## [GIVEN ENTRIES]
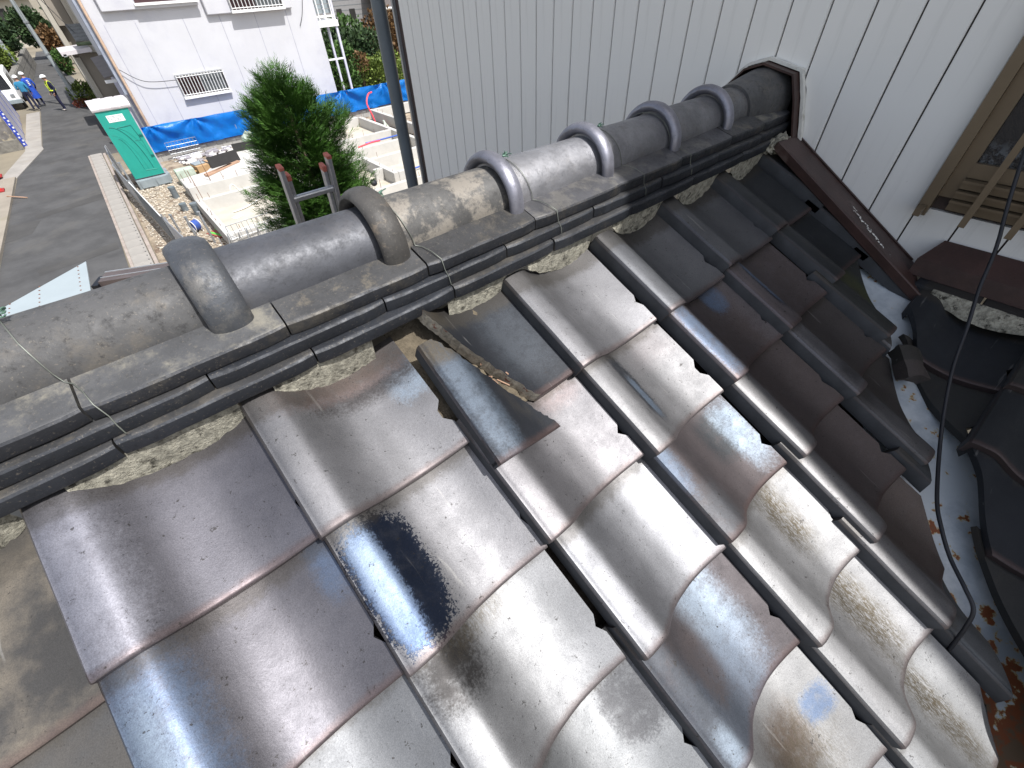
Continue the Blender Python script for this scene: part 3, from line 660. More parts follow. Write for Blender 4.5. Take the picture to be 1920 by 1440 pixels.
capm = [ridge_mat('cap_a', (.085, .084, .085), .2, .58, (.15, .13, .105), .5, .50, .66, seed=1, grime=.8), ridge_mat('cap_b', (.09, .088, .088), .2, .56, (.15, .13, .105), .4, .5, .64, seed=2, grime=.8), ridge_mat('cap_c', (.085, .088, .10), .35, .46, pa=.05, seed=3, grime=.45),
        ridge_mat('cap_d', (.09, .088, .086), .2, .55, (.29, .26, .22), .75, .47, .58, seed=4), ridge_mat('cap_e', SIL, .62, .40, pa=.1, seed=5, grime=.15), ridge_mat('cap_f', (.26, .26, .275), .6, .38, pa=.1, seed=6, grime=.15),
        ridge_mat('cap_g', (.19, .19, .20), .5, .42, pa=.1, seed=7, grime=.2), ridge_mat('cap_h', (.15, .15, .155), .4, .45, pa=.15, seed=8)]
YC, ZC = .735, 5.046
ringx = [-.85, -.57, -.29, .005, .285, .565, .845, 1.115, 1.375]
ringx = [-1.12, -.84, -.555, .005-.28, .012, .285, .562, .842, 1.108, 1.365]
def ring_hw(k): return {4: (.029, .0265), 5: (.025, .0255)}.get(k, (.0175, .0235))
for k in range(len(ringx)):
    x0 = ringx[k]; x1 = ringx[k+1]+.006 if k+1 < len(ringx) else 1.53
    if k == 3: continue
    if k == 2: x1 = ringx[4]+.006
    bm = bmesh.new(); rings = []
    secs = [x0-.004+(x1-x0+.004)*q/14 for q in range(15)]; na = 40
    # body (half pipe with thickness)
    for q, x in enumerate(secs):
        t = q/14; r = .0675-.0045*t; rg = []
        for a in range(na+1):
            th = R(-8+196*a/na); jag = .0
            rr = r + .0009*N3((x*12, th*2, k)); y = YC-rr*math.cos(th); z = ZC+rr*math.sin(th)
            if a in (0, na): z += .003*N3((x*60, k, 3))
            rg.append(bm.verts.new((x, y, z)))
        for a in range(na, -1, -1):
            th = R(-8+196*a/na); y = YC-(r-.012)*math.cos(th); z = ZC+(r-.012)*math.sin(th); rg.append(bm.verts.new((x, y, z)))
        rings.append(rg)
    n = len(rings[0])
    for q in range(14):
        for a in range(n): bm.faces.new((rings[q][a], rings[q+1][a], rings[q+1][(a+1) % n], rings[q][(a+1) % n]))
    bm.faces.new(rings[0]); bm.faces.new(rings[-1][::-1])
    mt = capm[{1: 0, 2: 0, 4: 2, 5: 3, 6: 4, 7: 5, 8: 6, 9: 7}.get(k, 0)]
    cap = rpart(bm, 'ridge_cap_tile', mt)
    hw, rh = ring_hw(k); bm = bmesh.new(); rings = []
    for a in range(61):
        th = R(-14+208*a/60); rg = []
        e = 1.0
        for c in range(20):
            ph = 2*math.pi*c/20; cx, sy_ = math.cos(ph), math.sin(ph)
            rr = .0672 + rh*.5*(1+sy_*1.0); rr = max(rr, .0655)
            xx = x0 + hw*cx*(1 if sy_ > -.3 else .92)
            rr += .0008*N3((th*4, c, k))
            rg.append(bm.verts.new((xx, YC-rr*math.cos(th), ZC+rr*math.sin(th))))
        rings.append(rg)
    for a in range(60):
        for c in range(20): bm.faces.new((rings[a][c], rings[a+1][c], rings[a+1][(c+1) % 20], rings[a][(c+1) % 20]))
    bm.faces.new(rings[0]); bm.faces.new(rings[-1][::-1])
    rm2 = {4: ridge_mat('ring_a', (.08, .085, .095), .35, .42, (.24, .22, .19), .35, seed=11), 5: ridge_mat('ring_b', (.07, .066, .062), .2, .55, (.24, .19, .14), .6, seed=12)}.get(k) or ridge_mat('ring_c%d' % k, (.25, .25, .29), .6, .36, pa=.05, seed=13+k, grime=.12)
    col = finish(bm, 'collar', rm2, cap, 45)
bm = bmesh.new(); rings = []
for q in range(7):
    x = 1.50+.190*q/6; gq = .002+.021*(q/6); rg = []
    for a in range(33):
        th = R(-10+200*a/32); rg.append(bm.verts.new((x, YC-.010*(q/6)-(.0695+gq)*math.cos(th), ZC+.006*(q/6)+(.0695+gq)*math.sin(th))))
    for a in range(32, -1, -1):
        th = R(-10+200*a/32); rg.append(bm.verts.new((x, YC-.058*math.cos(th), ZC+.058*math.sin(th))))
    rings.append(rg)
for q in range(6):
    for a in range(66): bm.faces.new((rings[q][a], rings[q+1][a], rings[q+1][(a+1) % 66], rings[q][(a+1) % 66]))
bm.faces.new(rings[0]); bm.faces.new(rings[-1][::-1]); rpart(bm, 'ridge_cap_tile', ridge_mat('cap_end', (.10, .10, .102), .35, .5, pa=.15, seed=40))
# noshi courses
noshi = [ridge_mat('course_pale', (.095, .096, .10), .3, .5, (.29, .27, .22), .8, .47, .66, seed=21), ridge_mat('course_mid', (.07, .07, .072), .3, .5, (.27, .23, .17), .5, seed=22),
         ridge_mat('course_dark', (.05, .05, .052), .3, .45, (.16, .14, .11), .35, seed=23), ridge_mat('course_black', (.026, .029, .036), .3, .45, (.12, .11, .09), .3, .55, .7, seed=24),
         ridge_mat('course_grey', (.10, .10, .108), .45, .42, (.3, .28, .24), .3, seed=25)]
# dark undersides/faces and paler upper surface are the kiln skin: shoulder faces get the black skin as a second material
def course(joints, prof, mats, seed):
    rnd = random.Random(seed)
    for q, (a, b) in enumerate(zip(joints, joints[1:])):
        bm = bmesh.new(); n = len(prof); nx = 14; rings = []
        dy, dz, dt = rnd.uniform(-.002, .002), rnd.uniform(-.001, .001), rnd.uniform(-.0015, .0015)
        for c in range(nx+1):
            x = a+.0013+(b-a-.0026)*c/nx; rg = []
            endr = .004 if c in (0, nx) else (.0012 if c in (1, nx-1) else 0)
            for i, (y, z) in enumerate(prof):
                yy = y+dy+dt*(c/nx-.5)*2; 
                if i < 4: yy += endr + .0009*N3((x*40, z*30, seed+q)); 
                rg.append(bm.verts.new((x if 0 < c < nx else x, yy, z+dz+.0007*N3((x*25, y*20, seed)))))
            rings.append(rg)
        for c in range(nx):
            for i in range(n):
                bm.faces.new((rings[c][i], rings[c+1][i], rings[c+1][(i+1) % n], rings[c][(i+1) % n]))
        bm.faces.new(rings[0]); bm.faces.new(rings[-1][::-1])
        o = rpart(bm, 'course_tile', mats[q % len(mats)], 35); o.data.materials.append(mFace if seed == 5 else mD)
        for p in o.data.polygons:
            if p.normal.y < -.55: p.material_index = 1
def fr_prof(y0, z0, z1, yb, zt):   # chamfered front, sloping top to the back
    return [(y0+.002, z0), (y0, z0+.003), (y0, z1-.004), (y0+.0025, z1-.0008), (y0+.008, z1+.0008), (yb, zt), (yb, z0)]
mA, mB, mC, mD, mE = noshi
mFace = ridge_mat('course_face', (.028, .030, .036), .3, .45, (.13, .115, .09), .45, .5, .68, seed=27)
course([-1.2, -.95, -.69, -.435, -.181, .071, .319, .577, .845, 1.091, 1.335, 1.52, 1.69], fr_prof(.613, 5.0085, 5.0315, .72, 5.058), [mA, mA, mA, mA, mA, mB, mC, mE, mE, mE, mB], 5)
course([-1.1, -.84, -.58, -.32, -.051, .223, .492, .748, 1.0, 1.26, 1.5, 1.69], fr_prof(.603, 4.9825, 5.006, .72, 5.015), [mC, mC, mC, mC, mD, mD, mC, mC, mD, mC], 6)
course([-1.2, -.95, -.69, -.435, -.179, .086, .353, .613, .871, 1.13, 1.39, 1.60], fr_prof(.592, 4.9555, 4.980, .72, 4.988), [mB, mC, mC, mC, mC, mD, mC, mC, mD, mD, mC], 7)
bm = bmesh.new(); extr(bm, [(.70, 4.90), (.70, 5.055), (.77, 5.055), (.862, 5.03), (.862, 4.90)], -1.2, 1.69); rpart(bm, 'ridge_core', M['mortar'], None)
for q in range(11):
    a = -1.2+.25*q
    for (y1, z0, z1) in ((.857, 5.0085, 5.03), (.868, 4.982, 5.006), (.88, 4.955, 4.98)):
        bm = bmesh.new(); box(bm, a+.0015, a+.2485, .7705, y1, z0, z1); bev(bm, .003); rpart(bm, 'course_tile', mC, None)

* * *

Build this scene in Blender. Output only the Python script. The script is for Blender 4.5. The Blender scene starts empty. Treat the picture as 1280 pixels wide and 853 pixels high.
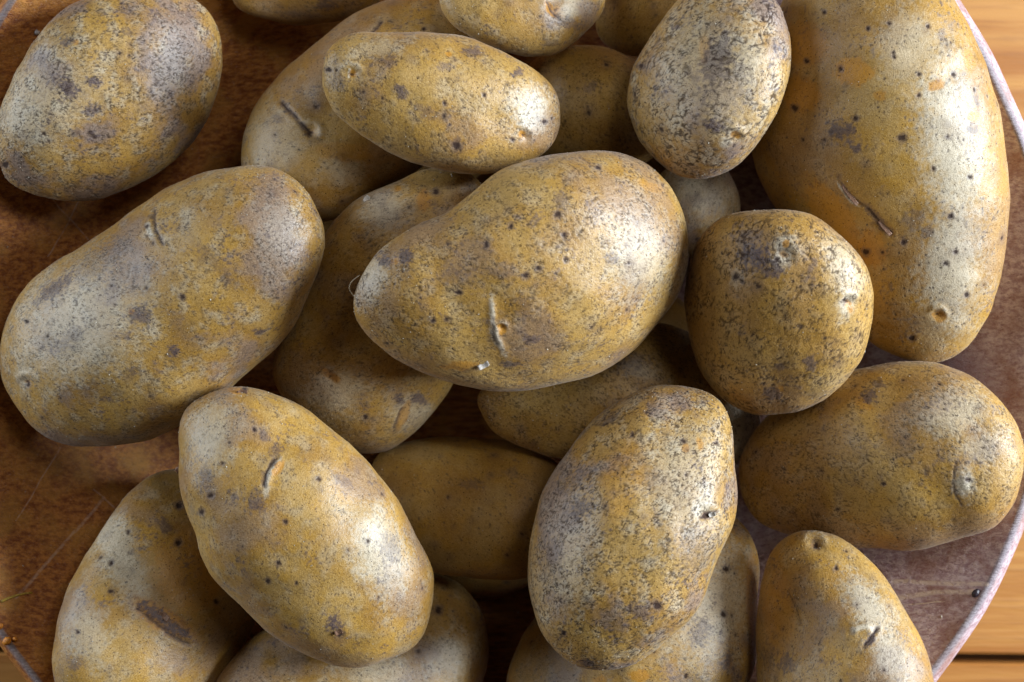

...

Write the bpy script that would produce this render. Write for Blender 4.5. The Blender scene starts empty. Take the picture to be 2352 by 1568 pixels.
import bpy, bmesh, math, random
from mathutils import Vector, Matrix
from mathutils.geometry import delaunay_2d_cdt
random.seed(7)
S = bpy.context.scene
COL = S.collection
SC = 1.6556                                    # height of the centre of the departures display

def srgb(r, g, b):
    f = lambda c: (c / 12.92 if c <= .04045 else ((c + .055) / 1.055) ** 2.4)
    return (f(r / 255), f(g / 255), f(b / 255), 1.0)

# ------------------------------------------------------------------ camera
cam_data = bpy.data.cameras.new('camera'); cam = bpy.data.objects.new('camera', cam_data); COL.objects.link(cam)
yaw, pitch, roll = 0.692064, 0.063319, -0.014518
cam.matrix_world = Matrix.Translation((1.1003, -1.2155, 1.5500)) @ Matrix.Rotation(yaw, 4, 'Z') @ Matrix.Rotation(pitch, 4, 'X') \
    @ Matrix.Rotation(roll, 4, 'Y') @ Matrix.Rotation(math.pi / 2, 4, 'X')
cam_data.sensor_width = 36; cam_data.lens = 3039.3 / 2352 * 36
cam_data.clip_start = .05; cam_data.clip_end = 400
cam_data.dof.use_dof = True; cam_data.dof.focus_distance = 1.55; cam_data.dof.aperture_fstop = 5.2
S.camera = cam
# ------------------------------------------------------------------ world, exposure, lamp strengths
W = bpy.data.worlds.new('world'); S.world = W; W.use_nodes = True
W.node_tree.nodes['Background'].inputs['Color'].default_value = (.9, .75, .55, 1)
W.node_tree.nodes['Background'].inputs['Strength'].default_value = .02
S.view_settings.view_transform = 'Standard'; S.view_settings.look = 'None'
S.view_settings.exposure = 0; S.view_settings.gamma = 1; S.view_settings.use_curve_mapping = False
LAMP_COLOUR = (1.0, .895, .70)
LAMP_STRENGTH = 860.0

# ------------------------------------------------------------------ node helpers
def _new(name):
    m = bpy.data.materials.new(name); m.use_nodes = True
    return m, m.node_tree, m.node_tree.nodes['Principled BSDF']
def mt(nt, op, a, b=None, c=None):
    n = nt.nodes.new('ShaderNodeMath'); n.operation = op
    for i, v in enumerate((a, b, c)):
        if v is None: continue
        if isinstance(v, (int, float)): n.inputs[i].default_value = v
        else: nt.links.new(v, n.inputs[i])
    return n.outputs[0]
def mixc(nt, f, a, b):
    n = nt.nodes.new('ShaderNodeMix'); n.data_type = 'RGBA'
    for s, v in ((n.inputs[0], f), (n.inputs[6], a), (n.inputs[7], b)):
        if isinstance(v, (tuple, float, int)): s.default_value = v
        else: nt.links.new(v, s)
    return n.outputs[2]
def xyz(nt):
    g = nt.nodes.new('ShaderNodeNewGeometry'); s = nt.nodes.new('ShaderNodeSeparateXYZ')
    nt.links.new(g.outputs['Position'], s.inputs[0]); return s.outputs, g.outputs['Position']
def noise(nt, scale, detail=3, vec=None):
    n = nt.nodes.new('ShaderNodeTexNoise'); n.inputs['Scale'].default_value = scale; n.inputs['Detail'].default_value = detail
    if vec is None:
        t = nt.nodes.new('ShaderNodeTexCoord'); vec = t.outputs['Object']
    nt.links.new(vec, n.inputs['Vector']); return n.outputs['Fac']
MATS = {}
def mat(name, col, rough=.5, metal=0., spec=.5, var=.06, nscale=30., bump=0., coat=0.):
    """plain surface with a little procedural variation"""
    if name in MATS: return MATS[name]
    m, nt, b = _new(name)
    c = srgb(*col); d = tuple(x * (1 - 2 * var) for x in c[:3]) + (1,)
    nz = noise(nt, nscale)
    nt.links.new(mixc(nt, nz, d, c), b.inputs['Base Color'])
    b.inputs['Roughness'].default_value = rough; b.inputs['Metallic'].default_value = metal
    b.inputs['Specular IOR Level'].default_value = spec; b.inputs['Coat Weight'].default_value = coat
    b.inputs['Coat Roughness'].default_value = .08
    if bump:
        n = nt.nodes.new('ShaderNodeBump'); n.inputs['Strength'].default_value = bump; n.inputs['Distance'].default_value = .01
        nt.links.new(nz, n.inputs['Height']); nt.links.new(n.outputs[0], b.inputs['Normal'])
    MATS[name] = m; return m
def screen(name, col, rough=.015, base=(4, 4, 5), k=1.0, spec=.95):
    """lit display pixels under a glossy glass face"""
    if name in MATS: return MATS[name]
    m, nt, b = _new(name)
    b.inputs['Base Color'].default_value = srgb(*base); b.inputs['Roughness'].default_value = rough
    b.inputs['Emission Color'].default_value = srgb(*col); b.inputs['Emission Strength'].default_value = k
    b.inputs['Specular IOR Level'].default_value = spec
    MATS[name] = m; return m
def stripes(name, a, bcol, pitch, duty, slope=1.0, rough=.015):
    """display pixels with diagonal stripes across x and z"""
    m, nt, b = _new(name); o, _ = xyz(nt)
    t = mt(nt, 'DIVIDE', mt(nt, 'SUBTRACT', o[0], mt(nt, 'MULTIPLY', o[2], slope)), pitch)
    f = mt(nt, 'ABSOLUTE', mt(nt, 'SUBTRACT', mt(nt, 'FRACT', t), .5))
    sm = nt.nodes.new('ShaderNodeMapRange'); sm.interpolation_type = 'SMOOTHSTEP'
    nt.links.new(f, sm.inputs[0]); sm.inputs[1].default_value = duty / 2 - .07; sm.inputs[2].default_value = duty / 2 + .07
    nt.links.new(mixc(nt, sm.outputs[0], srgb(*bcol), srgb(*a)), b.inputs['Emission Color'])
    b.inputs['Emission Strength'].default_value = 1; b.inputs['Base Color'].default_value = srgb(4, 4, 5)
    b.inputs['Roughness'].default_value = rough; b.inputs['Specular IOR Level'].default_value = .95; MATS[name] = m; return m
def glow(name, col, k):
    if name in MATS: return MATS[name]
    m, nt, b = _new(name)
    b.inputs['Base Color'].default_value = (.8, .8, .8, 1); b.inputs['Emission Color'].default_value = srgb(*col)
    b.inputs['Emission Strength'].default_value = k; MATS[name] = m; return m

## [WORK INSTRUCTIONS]
Print the lines from the line with "Write the bpy" to the line with "return (f(r /" exactly, and print nothing else. Both of those lines are included.

## [RESULT BELOW]
Write the bpy script that would produce this render. Write for Blender 4.5. The Blender scene starts empty. Take the picture to be 2352 by 1568 pixels.
import bpy, bmesh, math, random
from mathutils import Vector, Matrix
from mathutils.geometry import delaunay_2d_cdt
random.seed(7)
S = bpy.context.scene
COL = S.collection
SC = 1.6556                                    # height of the centre of the departures display

def srgb(r, g, b):
    f = lambda c: (c / 12.92 if c <= .04045 else ((c + .055) / 1.055) ** 2.4)
    return (f(r / 255), f(g / 255), f(b / 255), 1.0)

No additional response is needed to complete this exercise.